_EXERCISE OBJECTIVE_
Every entry that follows should be reproduced exactly.

_THE INPUT_

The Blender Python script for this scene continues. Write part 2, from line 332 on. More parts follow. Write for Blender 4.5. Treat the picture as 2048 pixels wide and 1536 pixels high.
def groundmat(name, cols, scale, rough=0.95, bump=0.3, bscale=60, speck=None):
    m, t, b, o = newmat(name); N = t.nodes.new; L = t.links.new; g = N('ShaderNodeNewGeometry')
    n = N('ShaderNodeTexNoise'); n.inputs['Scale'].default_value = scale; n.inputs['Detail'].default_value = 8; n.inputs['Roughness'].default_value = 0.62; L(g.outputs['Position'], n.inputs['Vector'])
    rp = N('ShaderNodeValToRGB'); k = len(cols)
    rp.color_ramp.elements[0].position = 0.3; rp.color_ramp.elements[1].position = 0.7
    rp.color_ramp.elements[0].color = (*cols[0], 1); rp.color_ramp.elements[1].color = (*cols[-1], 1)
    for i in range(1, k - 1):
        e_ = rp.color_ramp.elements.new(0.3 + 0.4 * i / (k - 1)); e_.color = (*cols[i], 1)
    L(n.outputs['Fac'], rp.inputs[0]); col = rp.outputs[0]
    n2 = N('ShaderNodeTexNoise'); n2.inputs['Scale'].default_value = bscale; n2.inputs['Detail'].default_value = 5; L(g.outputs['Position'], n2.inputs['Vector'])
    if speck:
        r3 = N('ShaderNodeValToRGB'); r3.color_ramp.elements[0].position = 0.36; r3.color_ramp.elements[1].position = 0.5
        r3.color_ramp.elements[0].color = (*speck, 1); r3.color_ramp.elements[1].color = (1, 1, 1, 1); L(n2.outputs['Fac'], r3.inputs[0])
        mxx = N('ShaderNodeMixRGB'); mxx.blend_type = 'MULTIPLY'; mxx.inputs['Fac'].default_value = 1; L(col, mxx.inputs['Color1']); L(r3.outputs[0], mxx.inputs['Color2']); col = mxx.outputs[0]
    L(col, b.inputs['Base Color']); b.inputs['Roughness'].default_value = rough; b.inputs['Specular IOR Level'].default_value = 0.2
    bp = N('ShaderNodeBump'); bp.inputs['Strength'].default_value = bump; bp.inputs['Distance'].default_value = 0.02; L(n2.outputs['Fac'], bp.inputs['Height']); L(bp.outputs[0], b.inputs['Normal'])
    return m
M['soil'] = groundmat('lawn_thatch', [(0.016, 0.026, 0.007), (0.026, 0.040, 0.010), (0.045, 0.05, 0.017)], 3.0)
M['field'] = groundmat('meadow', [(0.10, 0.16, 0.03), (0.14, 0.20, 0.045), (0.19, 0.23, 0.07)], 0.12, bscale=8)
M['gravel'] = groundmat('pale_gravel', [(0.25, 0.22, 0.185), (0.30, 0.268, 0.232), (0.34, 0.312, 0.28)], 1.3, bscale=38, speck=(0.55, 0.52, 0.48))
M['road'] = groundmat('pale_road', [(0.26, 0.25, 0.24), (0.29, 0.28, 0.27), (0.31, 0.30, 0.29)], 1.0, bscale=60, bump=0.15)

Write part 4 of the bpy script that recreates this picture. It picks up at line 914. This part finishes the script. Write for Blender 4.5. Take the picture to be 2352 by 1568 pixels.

_COMPLETE RESPONSE_
The Blender Python script for this scene continues. Write part 2, from line 332 on. More parts follow. Write for Blender 4.5. Treat the picture as 2048 pixels wide and 1536 pixels high.
def groundmat(name, cols, scale, rough=0.95, bump=0.3, bscale=60, speck=None):
    m, t, b, o = newmat(name); N = t.nodes.new; L = t.links.new; g = N('ShaderNodeNewGeometry')
    n = N('ShaderNodeTexNoise'); n.inputs['Scale'].default_value = scale; n.inputs['Detail'].default_value = 8; n.inputs['Roughness'].default_value = 0.62; L(g.outputs['Position'], n.inputs['Vector'])
    rp = N('ShaderNodeValToRGB'); k = len(cols)
    rp.color_ramp.elements[0].position = 0.3; rp.color_ramp.elements[1].position = 0.7
    rp.color_ramp.elements[0].color = (*cols[0], 1); rp.color_ramp.elements[1].color = (*cols[-1], 1)
    for i in range(1, k - 1):
        e_ = rp.color_ramp.elements.new(0.3 + 0.4 * i / (k - 1)); e_.color = (*cols[i], 1)
    L(n.outputs['Fac'], rp.inputs[0]); col = rp.outputs[0]
    n2 = N('ShaderNodeTexNoise'); n2.inputs['Scale'].default_value = bscale; n2.inputs['Detail'].default_value = 5; L(g.outputs['Position'], n2.inputs['Vector'])
    if speck:
        r3 = N('ShaderNodeValToRGB'); r3.color_ramp.elements[0].position = 0.36; r3.color_ramp.elements[1].position = 0.5
        r3.color_ramp.elements[0].color = (*speck, 1); r3.color_ramp.elements[1].color = (1, 1, 1, 1); L(n2.outputs['Fac'], r3.inputs[0])
        mxx = N('ShaderNodeMixRGB'); mxx.blend_type = 'MULTIPLY'; mxx.inputs['Fac'].default_value = 1; L(col, mxx.inputs['Color1']); L(r3.outputs[0], mxx.inputs['Color2']); col = mxx.outputs[0]
    L(col, b.inputs['Base Color']); b.inputs['Roughness'].default_value = rough; b.inputs['Specular IOR Level'].default_value = 0.2
    bp = N('ShaderNodeBump'); bp.inputs['Strength'].default_value = bump; bp.inputs['Distance'].default_value = 0.02; L(n2.outputs['Fac'], bp.inputs['Height']); L(bp.outputs[0], b.inputs['Normal'])
    return m
M['soil'] = groundmat('lawn_thatch', [(0.016, 0.026, 0.007), (0.026, 0.040, 0.010), (0.045, 0.05, 0.017)], 3.0)
M['field'] = groundmat('meadow', [(0.10, 0.16, 0.03), (0.14, 0.20, 0.045), (0.19, 0.23, 0.07)], 0.12, bscale=8)
M['gravel'] = groundmat('pale_gravel', [(0.25, 0.22, 0.185), (0.30, 0.268, 0.232), (0.34, 0.312, 0.28)], 1.3, bscale=38, speck=(0.55, 0.52, 0.48))
M['road'] = groundmat('pale_road', [(0.26, 0.25, 0.24), (0.29, 0.28, 0.27), (0.31, 0.30, 0.29)], 1.0, bscale=60, bump=0.15)

Write part 4 of the bpy script that recreates this picture. It picks up at line 914. This part finishes the script. Write for Blender 4.5. Take the picture to be 2352 by 1568 pixels.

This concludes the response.